The pigs are a nonnative hybrid species that can run up to 25 miles an hour and whose meat is prized by cooks - Mrs. Straub and her husband, Randy, among them. They flourish in all but two counties of the state, and their moonlit sashaying in search of grubs and acorns along Highway 1 near Carmel has become so treacherous to motorists that the state Department of Transportation put up "Pig Xing" signs last year.

This is California in the cross hairs: a maddening pig Interstate where zigzaggy pig trails lead into dense, burr-ridden canyons, and trampled grasses indicate where pigs have been and gone.

"You think of little domestic pigs at the county fair as pink and cute with a curly tail," Mrs. Straub said. She hired Tim Lockwood, a hunting guide from Santa Rosa, to help her unleash her inner Annie Oakley at 5 a.m. one recent Sunday on a 1,252-acre private ranch. "These pigs are not cute."


We used to come upon javelina skulls in the field in West Texas, some with the tusks looped around and grown through the jaw--even dead they were scary.

Posted by Orrin Judd at September 30, 2005 11:10 PM
Comments

Wild boars can kill humans, even armed ones.

Before firearms, they had to put a crossarm on boar spears, otherwise there was a risk of an impaled boar going berserk and charging up the impaling spear to slash the spearholder to death with razor-sharp tusks.

Probably because of the slight but real risk of death, boar-hunting was considered great sport.

Posted by: Michael Herdegen [TypeKey Profile Page] at September 30, 2005 11:40 PM

That's what you get for violating the time zone rule.

Posted by: Jim in Chicago at September 30, 2005 11:57 PM

How long will enviromentalism survive these little doses of reality?

Posted by: Robert Schwartz at October 1, 2005 2:36 AM

Don't worry, Robert, hippies have always hated pigs.

Posted by: Randall Voth at October 1, 2005 3:59 AM

All living creatures shall be meat to you, the fear and terror of you shall be upon them. . .or words to that effect.

7mm's are always a good choice for anything in the medium game range. There is a kind of perfect balance of sectional density and ballistic efficiency that we find in .270-.284 bullets.

It's nice to hear that the P.R. of California admits that wild pigs are for shooting, one supposes that the cougars they thought were going to eliminate the need for hunter ecology are too busy eating joggers

Posted by: Lou Gots at October 1, 2005 6:38 AM

Cougars aren't dumb - joggers don't have tusks.

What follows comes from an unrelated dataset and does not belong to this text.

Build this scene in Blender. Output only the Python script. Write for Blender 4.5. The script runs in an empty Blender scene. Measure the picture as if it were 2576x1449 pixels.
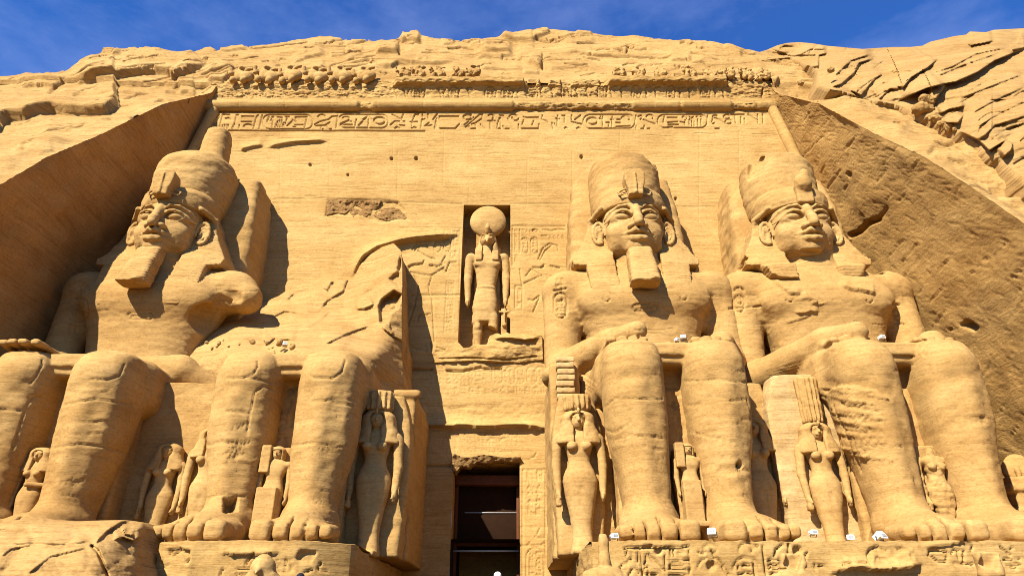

Posted by: ratbert at October 1, 2005 9:59 AM

Rat: That is why we need wolves.

Posted by: Robert Schwartz at October 1, 2005 10:43 AM

I like that they are encouraging hunting. Learning to safely use firearms was a part of growing up in Nevada and we didn't even dent the deer, duck, goose, quail, dove, rabbit and chukar populations. Who needs wolves close to towns and cities when you can have well-armed, well-trained citizens?

Posted by: Patrick H at October 1, 2005 1:01 PM

Ummm! Roast wild boar. Memories of Umbria.

Posted by: Genecis at October 1, 2005 2:08 PM

A javelina is cute and cuddly compared to a wild boar.